The authorities say the proposed gay partnership has nothing to do with marriage Keystone

Justice Minister Christoph Blocher has called on Swiss voters to back a new partnership law for gays and lesbians on June 5.

Blocher said the nationwide vote was not about promoting homosexuality but enshrining greater rights for gay couples within the law.

At a news conference in Bern on Friday, Blocher said the law would bring improvements in the areas of inheritance and pensions.
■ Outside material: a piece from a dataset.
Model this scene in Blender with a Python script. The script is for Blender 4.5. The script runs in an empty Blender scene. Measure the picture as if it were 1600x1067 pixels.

Couples entering registered partnerships would have certain rights and obligations.

The minister said that while current legislation generally allowed for single-sex couples to be treated in the same way as their heterosexual counterparts, “there is a need that these unions be considered registered partnerships in the way that marriages are”.

But he stressed that gay partnerships would not have the same status as traditional marriages and that homosexual couples would not be allowed to adopt children or have access to fertility treatment.

“A registered partnership is not a marriage, it is an institution for those people who by definition cannot marry.”

A yes vote on June 5 would give a legal framework to gay rights and show the world that Switzerland had a progressive policy, Blocher said.

Zurich experience

In canton Zurich 483 same-sex couples have registered their partnerships since a cantonal law came into effect on July 1, 2003.

Markus Notter, a member of Zurich’s cantonal government, said there had been a big response with 93 female and 390 male couples registering in the canton.

Notter said that although the experience in Zurich had been a positive one, the absence of nationwide legislation had caused problems. Three registered partnerships had since been dissolved because the couples concerned had moved out of Zurich.

Similarly couples arriving in Zurich from Geneva or abroad, where their partnerships had been registered, had been obliged to re-register with the Zurich authorities.

Ruth Reusser, deputy director of the justice ministry, stressed that the law was necessary to regulate inheritance and pension issues, as well as the right of foreign partners to live in Switzerland.

Comparing Switzerland with other European countries, Reusser said that while neighbours Italy and Austria do not have rights for gay couples enshrined in law, both the Netherlands and Belgium allow gay marriages.

Spain’s parliament gave initial approval to a law legalising gay marriage on Thursday.

swissinfo with agencies

On June 5, Swiss voters will decide whether homosexual couples are to be legally recognised.
Parliament gave the go-ahead last June, but Switzerland’s Evangelical Party launched a referendum.
The rightwing People’s Party, which Christoph Blocher belongs to, is the only government party opposed to registered partnerships for gay couples.
The Radicals, Christian Democrats and Social Democrats are all in favour.